5. For an inferior good, the income and substitution effects:

a. Work together.

b. Work againsts each other.

c. Can work together or in opposition to each other depending upon their relative magnitudes.

d. Always exactly cancel each other.

Explanation / Answer

Ans. These are interesting MCQs , Let's start answering them :

1) d ) All of these answers are Correct - Because Demand Curve surely represents the various quantities that the consumer is willing to buy at different price , Several Factors determine a Shift in Demand Curve like Income , Preference etc and Demand Curve can also be Derived from Indifference Curves.

2) c ) A percentage change in one variable in response to one percent change in other Variable - Because we know that Elasticity shows the % change in One Variable because of % change in other variable. Here , Percentage word is very essential.

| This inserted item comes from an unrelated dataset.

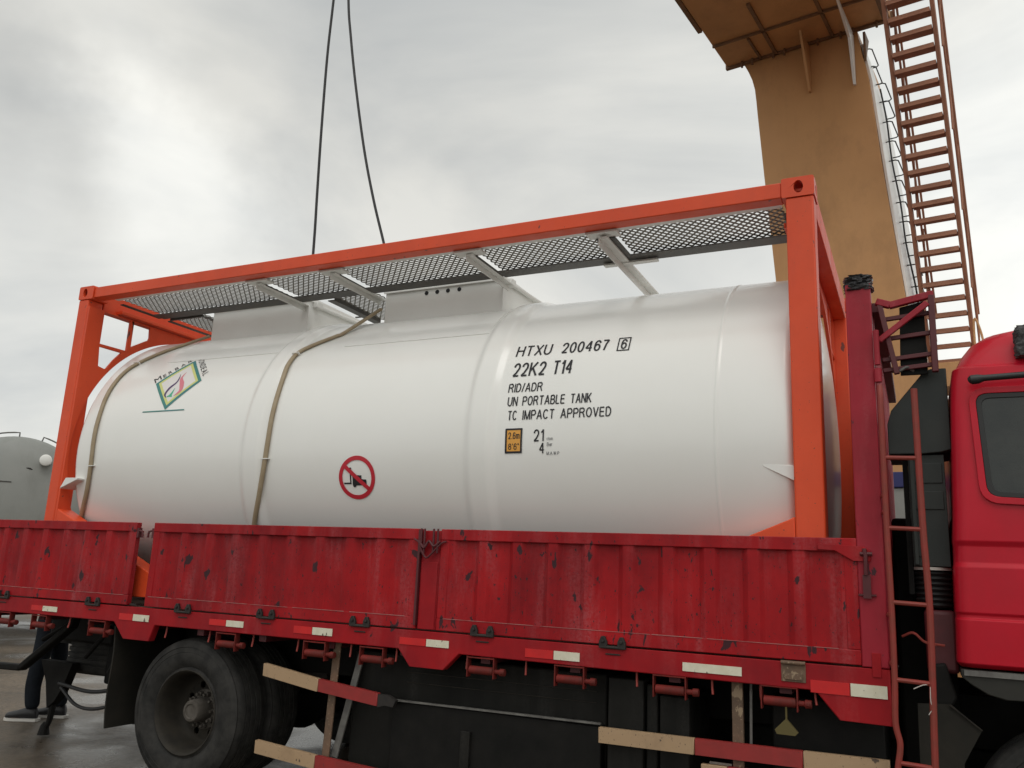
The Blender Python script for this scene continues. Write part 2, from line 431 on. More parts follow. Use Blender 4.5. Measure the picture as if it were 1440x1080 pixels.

3) b ) It involves an increase in the Quantity Demanded of One Good when it's Prices falls. This statement is false because substitution effect does not deal with the Change in Price of Own Good , rather it deals with change in Price of Relative Goods.

4) d) All of the above options are correct. Income effect do effect the change in Real income of a consumer when Price for a good changes and it can be shown by a Shift in the Indifference Curve too. Income effect also reinforces the Substitution Effect in case of a Normal Good.

5) b ) Always work against Each Other. In case of Inferior Goods , Both income effect and substitution effect works against each other because Substitute effect will work the same ie Consumer would substitute for the Good whose price have decreased but In Case of Income effect , An Increase in Real income of the Consumer , would induce the Consumer to buy Less Inferior Goods.